From the Fallingwater private retreat in Pennsylvania, to the iconic Guggenheim Museum in New York, American architect Frank Lloyd Wright left behind one of the greatest legacies of modern architecture history when he passed away in 1959. Throughout his career, Wright designed an impressive roster of more than 1100 structures, but more than half — a staggering 660 buildings — remain unbuilt and unknown to many.


Six decades later, Spanish architect David Romero has taken on the challenge to resurrect some of these designs, along with demolished buildings from the Wright archives in hyperreal three-dimensional renderings. Since 2018, Romero has published his renderings in The Frank Lloyd Wright Quarterly, a print magazine published to members of The Frank Lloyd Wright Foundation. Not unlike planning for structures IRL, Romero's process involves analyzing materials, the natural environment, historical context and built references.


Romero recently added three more buildings to his collection of Wright renderings, which focuses on the late architect’s vision for skyscrapers, including a mile-high tower in Chicago.




The Illinois

The tallest of the three and perhaps Wright’s most famous design that never came to be — The Illinois — is a supertall skyscraper unveiled by Wright in 1956. Wright boasted that "the Empire State Building would be a mouse by comparison" when he conceived the building, which was proposed to be proposed to be over 1 mile (1600 m) tall — that’s more than four times the height of The Empire State Building, and almost twice as tall as the Burj Khalifa, currently the world’s tallest building. 


In his 1957 book, A Testament, the architect detailed his plan to include a whopping 528 stories and 18 million square feet of space in the building, accessible by a single elevator, with no staircase at all (apparently Wright believed that because his building was fireproof, fire precautions would be unnecessary). Considered a wildly ambitious project in both scale and design, it (thankfully) never found a client or site to be realized.



Crystal City

“Crystal City,” otherwise known as “Crystal Heights,” is described by The Frank Lloyd Wright Foundation as "an example of mixed-use development decades ahead of its time." Designed in the late 1940s, the development was originally intended to take up the undeveloped tracts of the Oak Lawn estate in Washington D.C, with a master plan that includes a hotel, apartment buildings, a shopping center, and a 1000-seat theater — a variety of uses which were almost unheard of at the time. The series of towers were linked together in a U shape, rising between 16 to 18 stories. However, due to conflicts with D.C. zoning laws, Wright’s vision was never realized. 

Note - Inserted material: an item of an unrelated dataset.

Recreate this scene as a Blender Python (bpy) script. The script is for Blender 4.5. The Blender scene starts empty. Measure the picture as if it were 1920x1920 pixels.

National Life Insurance Building

Another unactualized skyscraper for Chicago, Wright’s 1923 design for The National Life Insurance Building was a 25-story glass tower comprising four identical wings clad with copper panels. Not only does the building look incredibly futuristic for the 1920s, it is also innovative in the sense that the architect was able to combine historic revival details popular of that era with modern building techniques such as light curtain wall materials to maximize daylight and natural ventilation.


According to The Frank Lloyd Wright Foundation, Wright designed the building as a tribute to his mentor and influential architect, Louis Sullivan. "If given the opportunity, Wright might have followed Sullivan’s example of finding creative and organic solutions to advancing the possibilities of the steel frame," the foundation notes.